Dhruvika Bhanot brings a ringside view of the fourth day of the Indian Couture Week where lush designs dominated while a dialogue was initiated to protect the same
Sulakshana Monga’s show on the fourth day of Couture Week gave a panaromic view of the city of Banaras, creating a hypnosis beyond time and space. Much like the eternal light of the city. The assortment of yellow marigolds stretched across the entire length of the ramp in the centre with the distinct incense of flowers were the first step into the creation of the phantasm of Banaras.

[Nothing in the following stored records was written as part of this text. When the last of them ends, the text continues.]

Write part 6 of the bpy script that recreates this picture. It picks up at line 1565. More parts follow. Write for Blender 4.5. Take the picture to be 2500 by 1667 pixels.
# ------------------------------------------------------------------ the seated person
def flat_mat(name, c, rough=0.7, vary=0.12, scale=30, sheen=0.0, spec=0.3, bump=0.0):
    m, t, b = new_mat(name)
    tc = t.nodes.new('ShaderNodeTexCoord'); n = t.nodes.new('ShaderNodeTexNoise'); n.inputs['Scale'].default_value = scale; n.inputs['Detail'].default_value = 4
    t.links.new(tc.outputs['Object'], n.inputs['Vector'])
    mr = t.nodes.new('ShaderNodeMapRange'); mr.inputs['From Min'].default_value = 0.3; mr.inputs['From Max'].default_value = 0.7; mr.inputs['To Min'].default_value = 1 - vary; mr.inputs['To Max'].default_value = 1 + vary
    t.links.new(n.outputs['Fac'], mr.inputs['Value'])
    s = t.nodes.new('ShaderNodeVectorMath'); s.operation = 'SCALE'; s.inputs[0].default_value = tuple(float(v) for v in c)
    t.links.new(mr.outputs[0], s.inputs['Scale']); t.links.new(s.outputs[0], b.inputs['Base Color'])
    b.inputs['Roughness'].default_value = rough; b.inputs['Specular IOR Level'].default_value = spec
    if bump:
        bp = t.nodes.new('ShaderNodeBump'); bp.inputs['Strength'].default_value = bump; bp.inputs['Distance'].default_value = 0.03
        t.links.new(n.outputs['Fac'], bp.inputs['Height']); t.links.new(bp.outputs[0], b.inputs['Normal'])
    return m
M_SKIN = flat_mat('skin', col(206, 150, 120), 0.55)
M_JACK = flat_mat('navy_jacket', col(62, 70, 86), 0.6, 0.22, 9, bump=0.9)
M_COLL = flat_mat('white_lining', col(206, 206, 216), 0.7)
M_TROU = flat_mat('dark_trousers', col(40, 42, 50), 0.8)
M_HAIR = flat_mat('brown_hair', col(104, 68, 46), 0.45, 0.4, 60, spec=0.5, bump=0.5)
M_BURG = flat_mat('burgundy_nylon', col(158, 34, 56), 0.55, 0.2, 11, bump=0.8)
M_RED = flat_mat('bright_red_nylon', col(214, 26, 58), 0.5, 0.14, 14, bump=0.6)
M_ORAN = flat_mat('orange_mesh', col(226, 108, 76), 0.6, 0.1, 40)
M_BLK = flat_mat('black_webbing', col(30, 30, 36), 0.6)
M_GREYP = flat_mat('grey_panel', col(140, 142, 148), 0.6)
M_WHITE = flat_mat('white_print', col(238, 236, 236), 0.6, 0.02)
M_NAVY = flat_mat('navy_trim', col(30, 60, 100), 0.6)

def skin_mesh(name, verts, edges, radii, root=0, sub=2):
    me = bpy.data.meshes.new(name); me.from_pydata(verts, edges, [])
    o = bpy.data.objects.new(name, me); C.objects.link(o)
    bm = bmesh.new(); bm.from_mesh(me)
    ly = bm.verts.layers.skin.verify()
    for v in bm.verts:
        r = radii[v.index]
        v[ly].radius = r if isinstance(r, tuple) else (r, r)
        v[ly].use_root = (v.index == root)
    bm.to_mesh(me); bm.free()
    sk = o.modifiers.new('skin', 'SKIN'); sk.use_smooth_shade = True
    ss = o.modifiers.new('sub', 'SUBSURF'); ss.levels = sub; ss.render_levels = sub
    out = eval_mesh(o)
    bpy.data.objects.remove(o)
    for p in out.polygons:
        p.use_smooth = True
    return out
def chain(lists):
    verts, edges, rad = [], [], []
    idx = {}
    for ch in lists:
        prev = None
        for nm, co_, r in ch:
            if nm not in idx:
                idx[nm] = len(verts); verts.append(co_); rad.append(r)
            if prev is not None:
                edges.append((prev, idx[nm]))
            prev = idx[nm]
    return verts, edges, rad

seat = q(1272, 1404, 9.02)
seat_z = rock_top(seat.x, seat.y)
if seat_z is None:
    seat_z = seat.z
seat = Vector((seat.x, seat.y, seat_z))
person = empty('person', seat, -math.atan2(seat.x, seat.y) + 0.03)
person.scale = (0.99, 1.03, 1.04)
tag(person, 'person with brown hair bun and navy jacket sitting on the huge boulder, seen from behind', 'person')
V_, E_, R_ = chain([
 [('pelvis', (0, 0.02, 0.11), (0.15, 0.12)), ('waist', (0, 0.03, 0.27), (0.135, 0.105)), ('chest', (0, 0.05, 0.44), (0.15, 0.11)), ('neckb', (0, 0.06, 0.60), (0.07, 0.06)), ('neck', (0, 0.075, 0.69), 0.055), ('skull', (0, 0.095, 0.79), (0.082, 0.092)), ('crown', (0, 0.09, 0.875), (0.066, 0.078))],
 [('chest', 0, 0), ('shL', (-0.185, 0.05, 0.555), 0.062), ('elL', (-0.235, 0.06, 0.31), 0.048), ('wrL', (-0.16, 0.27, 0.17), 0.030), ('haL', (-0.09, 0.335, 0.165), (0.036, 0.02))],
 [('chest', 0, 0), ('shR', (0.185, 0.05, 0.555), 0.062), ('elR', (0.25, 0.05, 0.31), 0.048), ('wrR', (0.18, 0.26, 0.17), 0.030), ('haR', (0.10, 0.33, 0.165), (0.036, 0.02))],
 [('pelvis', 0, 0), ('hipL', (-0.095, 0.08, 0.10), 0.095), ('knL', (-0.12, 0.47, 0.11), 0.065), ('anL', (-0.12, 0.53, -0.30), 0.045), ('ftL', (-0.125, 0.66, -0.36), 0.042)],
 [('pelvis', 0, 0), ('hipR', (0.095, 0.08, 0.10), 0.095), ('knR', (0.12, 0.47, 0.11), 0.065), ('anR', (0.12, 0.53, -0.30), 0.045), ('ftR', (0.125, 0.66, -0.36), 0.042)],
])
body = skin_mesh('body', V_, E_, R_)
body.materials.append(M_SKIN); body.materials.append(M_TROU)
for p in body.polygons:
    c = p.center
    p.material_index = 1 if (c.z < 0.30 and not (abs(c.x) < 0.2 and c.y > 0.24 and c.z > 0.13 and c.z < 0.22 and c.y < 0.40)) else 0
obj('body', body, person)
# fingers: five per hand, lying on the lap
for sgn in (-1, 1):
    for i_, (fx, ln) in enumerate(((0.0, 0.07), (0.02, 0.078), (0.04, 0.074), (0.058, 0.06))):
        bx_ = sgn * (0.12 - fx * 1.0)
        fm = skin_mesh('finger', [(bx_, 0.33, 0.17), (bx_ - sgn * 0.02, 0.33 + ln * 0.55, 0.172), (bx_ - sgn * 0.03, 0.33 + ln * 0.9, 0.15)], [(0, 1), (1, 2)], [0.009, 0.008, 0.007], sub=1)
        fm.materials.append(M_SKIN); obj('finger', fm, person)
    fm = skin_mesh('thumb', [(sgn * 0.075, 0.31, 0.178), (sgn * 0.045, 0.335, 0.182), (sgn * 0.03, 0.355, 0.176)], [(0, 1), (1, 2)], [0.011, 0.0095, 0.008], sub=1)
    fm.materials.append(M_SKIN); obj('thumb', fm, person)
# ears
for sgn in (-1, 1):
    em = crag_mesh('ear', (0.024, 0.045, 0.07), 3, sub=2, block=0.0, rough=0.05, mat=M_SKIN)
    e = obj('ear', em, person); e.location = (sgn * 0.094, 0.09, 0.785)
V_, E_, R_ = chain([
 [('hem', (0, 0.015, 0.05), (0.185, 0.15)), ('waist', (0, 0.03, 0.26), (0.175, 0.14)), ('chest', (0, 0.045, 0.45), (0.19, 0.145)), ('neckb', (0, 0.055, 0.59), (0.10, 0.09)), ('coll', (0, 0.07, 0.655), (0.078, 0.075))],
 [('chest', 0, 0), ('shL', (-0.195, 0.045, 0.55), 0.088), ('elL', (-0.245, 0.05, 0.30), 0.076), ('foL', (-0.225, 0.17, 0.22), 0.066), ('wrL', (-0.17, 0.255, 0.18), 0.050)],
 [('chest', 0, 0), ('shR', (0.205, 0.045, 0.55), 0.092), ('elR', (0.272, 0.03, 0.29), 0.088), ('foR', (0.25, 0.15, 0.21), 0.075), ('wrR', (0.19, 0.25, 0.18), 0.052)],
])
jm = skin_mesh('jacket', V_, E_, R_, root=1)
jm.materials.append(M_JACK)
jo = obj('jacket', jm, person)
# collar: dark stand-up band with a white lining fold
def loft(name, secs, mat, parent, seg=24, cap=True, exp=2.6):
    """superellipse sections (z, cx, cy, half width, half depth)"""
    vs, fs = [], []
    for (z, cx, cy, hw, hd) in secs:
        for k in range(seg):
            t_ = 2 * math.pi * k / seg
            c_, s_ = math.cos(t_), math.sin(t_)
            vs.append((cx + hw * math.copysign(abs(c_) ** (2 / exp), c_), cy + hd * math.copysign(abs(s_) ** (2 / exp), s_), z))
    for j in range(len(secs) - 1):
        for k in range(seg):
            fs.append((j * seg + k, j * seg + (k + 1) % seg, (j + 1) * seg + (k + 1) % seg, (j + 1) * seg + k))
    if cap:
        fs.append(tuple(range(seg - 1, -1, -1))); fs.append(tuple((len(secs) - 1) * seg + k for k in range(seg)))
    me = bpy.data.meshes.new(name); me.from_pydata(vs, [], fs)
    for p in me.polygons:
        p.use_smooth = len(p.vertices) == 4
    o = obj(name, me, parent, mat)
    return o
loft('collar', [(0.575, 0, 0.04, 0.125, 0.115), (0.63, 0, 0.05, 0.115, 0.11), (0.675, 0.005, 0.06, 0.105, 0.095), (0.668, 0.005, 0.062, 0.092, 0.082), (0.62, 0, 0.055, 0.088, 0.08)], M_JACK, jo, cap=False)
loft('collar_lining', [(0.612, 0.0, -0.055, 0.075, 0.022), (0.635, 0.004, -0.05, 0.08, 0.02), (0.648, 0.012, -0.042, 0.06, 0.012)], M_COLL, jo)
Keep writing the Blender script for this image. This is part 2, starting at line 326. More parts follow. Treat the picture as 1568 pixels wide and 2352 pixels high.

The collection, a milestone, which marked the debut of Monga in the Couture Week, was a continuous vision of her label which is representative of East meets West. It was a progressive ensemble of Indian and Western, with an unswerving dedication to the use of colours. Dhruv Monga, designer and Sulakshna’s son, said that the the inspiration was drawn from Indian culture and the idea was to renovate it. Sulakshana gave a slightly more detailed insight into the designs, “In one segment we used totally Indian designs while the other was very global Varanasi, including in the colours. We have two looks in our collection, one is the warm Indian for weddings, while the other features evening gowns and cocktail dresses.”
At first glance, the evening gowns and the cocktail dresses seem like a modern reminiscence of The Great Gatsby. The feathers on the shoulders and on the hem of the floor-length gowns looked like they belonged to the closet of a socialite in the 1920s. While the western was taken care of, the Indian twist to the garments came through with the playful use of colours and sequins while the bows delicately held the hair of the models. If Daisy Buchanan was an Indian bride in Banaras, she would definitely fashion the purple lehenga, with feathers on the sleeves of the off-shoulder blouse with ruffles on the hem and an elaborate trail gliding behind.
The other segment was a careful demonstration of the city of Banaras where the lehengas had the sceneries intricately designed on them and thin embroidered chunnis draped over the neck. Some lehengas had geometric prints in yellow, orange, blue, pink, neon green.
The colours used throughout the ensemble had extensive hues of yellow, green, orange, purple, pink and red. The synthesis of sequins and embroidery with the richness of colour and a resonance with the elements of Benaras ensured a festive spirit on the ramp.
Malaika Arora, the showstopper, wore a green lehenga. About its design, Monga said, “Malaika is wearing a lehenga where the skirt has the scene of a sunset at the Varanasi ghats, bells and jharokhas embroidered on it. It also has calligraphy on the skirt. We tried to express Banaras in a very different way.”
Arora was walking for the first time for the designer and when asked about her fashion statement, Monga answered for her, “She can look beautiful in any garment, she can justify any clothing. Her fashion statement is that whatever she carries, she looks beautiful. She knows how to carry colours, how to balance the fashion, how to justify the look whether it is Indian, evening, cocktail, or a short western outfit. In my eyes, she justifies everything.”
Malaika said that there’s a stark difference between couture and the fashion we usually see “Couture is couture. It is a different market, a different way of viewing garments and a different collection altogether. I think everybody does a regular collection all the year round.”
She also shared that her preferred garment at a function is a sari, “It is undoubtedly the best garment the world over. Lehenga is another one that I would wear whenever I have to go for a function. There is so much you can do with it as it’s a very versatile piece of clothing. It can be really traditional, it can be a bit western or cocktail.” Arora raves about the versatility of Monga’s creation as the designer has a clear and open-minded approach to Indian and Western elements.
Sulakshana believes her collection is timeless, and even after 20 years it would still look fresh. Her assortmented collection could cater to the needs of different brides, or someone simply looking to making a style statement at a function.